Imo’s political elites revolted almost unanimously. Party affiliation became secondary to a shared determination to stop what was widely perceived as an attempt to privatise public office. The revolt was elite-driven, strategic, and ruthless.
The zoning factor compounded the crisis. Okorocha hailed from Orlu zone; so did Nwosu. For many Imo voters, the prospect of Orlu retaining power through familial succession was unacceptable. What might have been tolerated as ambition became framed as entitlement.
This time, elite resistance aligned with popular sentiment. The electorate queued behind alternatives not necessarily out of conviction, but out of rejection. Crucially, Emeka Ihedioha emerged governor because Okorocha fatally miscalculated—splitting his base, provoking elite rebellion, and underestimating voter resentment. Okorocha’s formidable structure collapsed under internal rebellion and voter backlash, sealing his failure to produce a successor.
Hope Uzodimma’s current position must be assessed against this turbulent history. At present, the structural indicators are in his favour. He enjoys firm federal backing, controls the APC machinery in the state, and commands the support—or at least the compliance—of most major political elites.

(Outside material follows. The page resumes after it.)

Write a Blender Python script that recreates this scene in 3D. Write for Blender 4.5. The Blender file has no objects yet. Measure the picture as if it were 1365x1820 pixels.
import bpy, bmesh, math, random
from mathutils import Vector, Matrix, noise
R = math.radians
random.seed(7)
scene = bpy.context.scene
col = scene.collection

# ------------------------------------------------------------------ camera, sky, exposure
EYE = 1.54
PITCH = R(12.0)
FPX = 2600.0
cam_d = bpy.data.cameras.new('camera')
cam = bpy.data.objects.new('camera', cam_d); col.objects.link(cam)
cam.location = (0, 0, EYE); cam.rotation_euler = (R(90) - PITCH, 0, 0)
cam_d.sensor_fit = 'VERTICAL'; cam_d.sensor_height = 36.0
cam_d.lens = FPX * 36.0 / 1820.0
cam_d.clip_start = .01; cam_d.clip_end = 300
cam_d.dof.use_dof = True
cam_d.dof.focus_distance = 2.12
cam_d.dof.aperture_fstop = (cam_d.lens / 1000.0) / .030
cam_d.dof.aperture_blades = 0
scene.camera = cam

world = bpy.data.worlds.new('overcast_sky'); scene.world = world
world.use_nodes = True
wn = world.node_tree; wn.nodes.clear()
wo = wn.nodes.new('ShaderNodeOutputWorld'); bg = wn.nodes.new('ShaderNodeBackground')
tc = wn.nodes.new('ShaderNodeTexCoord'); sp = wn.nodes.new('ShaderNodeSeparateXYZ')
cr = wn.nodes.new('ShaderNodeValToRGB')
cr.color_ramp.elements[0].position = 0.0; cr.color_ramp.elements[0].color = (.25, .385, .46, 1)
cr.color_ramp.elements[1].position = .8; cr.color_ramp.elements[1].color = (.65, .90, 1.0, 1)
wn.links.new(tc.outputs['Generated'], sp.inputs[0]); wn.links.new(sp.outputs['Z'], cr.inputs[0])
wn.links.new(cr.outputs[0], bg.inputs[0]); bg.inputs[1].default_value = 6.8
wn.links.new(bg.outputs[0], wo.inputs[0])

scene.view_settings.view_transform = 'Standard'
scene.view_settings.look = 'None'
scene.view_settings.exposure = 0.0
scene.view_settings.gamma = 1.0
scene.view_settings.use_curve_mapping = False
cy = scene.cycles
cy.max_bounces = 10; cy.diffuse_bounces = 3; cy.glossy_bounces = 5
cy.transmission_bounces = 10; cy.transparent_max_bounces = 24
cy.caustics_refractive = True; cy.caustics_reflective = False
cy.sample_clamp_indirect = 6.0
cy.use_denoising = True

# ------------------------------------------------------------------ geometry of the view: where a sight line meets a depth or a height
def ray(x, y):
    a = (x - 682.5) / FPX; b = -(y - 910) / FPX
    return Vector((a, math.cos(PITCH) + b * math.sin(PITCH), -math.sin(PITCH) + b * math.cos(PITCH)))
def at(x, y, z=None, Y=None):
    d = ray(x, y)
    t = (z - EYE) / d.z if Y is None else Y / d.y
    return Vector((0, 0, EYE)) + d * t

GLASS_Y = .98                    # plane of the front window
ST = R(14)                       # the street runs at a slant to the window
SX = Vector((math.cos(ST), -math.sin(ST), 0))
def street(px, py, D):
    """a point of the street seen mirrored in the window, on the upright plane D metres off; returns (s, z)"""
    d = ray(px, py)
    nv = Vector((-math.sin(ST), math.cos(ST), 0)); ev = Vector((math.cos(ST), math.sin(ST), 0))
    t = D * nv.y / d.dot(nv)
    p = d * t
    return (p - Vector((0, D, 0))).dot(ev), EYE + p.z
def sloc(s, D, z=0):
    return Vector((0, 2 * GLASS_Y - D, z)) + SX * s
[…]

Unlike Udenwa, Uzodimma is aligned with the centre. Unlike Ohakim, he has survived electoral tests. Unlike Okorocha, he has not openly flirted with dynastic politics. On the surface, the succession equation appears favorable.

*Udenwa*
However, Imo’s history cautions against certainty. Elite loyalty in the state is conditional and transactional. It endures only where interests are balanced, ambitions managed, and inclusion sustained. A wrong choice of successor could still provoke elite conspiracy, even if it emerges from within the ruling party.

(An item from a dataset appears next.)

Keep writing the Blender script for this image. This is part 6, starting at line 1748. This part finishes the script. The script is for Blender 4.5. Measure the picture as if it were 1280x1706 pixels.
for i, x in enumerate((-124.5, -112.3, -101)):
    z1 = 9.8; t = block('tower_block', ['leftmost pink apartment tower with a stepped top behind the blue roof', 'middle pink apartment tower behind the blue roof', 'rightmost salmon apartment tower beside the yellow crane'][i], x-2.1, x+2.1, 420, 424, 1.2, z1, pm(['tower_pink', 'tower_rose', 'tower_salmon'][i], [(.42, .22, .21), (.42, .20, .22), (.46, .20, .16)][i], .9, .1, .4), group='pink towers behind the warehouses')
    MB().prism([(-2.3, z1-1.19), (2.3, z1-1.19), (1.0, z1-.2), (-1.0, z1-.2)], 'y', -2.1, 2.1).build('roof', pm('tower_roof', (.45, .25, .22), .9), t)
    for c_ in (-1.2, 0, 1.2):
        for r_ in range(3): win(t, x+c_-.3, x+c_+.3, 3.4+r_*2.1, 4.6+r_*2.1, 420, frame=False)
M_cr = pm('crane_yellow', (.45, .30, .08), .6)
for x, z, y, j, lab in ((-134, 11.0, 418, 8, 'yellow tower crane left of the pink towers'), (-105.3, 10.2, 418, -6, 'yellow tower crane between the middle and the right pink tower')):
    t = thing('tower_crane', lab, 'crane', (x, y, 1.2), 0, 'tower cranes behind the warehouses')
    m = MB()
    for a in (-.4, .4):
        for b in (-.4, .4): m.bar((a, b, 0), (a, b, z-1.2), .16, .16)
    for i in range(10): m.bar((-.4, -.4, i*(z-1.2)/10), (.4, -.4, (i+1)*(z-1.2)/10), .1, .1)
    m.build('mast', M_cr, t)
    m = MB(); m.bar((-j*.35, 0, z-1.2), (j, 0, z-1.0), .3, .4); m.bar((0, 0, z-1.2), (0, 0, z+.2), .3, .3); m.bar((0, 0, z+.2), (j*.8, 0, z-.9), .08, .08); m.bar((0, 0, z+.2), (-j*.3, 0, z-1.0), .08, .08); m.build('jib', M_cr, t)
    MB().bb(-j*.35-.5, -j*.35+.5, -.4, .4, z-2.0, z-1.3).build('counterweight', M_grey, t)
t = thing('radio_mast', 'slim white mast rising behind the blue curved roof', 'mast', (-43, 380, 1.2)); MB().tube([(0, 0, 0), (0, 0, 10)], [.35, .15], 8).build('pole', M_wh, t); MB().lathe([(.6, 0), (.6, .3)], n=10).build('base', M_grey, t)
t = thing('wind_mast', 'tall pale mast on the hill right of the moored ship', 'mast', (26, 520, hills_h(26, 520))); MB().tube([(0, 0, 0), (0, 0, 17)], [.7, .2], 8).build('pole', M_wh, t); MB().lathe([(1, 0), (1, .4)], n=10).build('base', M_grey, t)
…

The opposition remains weak and fragmented, with limited capacity to mobilize mass resistance. Yet voter apathy, now more pronounced than during the Udenwa and Okorocha eras, introduces a new risk. Disengaged electorates are unpredictable and often disruptive.

“Ohakim*
Ultimately, Uzodimma’s challenge is not opposition strength but elite psychology. Suppressed ambitions, if mishandled, can erupt. Succession in Imo has never been about coronation; it is about negotiation.

*Okorocha*
History is unforgiving to governors who confuse incumbency with ownership. Power in Imo is never transferred by decree. As 2027 approaches, the same forces that toppled past succession plans remain alive. Whether Uzodimma avoids their trap will depend not on power alone, but on restraint, balance, and political wisdom.